Fairfax merger with Nine approved
FAIRFAX shareholders have voted to turn the page on the publisher’s 177-year-old history as an independent entity, approving the merger with Nine Entertainment.
Fairfax Media now has less than three weeks left as a stand-alone operation after nearly 90 per cent of votes were cast in favour of the $4 billion merger that will lead to the disappearance of arguably the most famous name in Australian media history.
Fairfax chairman Nick Falloon said the combination was expected to be complete on December 7, leaving the new company — called Nine — to begin operations on December 10.
Former Domain chief executive Antony Catalano, who failed in an 11th-hour attempt to derail the merger with an offer that Fairfax said did not merit consideration, is reportedly considering a court challenge to block the deal.
But the merger, which has already been approved by the competition watchdog, is scheduled to go before the Federal Court for final approval on November 27.
“The proposed merger of Fairfax and Nine has received overwhelming support from shareholders,” Mr Falloon told the Fairfax annual general meeting, which immediately followed the vote.

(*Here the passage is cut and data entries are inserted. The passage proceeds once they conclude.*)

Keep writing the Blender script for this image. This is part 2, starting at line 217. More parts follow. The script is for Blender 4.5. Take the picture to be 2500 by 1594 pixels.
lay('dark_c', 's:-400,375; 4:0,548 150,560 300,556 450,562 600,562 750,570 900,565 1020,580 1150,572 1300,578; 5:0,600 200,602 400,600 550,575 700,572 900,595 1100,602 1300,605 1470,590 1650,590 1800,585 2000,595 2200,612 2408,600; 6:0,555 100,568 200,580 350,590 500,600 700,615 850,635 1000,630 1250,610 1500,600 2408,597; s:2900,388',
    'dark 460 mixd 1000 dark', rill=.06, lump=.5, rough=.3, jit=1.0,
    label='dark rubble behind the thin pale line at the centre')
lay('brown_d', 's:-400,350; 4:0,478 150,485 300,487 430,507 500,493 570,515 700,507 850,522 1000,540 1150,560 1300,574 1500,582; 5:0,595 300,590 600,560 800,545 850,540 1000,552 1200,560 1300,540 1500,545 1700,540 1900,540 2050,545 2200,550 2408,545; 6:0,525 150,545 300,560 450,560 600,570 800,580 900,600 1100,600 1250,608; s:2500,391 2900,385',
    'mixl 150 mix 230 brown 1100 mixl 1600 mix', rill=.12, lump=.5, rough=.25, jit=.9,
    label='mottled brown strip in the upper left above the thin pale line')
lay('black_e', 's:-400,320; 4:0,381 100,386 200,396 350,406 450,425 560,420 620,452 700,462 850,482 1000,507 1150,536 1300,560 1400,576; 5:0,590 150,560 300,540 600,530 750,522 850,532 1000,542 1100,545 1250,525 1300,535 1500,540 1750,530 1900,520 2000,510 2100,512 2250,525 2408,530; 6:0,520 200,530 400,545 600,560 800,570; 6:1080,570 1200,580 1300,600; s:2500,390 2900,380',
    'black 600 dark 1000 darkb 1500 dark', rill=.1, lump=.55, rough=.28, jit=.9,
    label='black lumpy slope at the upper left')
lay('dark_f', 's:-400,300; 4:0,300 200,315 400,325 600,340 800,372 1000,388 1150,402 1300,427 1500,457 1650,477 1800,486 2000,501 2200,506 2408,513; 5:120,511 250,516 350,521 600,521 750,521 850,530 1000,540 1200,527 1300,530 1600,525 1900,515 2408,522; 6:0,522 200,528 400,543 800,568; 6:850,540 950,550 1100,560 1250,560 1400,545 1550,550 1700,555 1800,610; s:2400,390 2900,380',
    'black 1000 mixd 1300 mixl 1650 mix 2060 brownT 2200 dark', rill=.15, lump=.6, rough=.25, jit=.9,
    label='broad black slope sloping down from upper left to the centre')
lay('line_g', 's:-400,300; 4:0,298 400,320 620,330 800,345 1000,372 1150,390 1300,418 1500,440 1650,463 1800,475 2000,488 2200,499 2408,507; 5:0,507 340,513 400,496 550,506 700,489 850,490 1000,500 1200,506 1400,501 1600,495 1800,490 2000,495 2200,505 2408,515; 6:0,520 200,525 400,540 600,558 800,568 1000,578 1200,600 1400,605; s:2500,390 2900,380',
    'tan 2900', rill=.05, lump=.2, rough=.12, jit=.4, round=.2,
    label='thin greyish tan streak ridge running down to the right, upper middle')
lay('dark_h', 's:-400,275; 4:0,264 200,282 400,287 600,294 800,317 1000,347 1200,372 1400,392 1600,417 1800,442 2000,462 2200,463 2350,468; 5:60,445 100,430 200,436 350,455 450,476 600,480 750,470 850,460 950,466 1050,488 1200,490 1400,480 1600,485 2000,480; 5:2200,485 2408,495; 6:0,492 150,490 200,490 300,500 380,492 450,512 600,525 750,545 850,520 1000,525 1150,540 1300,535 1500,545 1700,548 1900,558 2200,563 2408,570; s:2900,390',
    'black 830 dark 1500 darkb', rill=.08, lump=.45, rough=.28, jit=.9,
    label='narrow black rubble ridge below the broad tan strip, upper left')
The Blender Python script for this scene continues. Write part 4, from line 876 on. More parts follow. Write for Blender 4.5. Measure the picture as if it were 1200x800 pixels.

Votes representing 88.6 per cent of the company were cast in favour of the merger.
The merger will leave Australia with four major media players instead of five, with Nine adding newspapers such as The Age, The Australian Financial Review and The Sydney Morning Herald to its free-toair TV network.
The deal also gives the new business Fairfax’s majority stake in Domain, streaming service Stan, and a 54.5 per cent stake in the Macquarie Media radio network.
Federal Opposition Leader Bill Shorten was among those to voice concerns over the effect of further concentrating media power in fewer hands, but Mr Falloon said the Fairfax board had unanimously recommended the merger.
Mr Catalano, the former boss of majority Fairfaxowned real estate site Domain, had asked in a letter on the eve of the shareholder meeting for the vote to be adjourned for two weeks so his late proposal could be heard.
Mr Catalano wanted to block the merger and preserve the Fairfax name by buying up to 19.9 per cent of the firm, but failed to make his offer sufficiently sweet.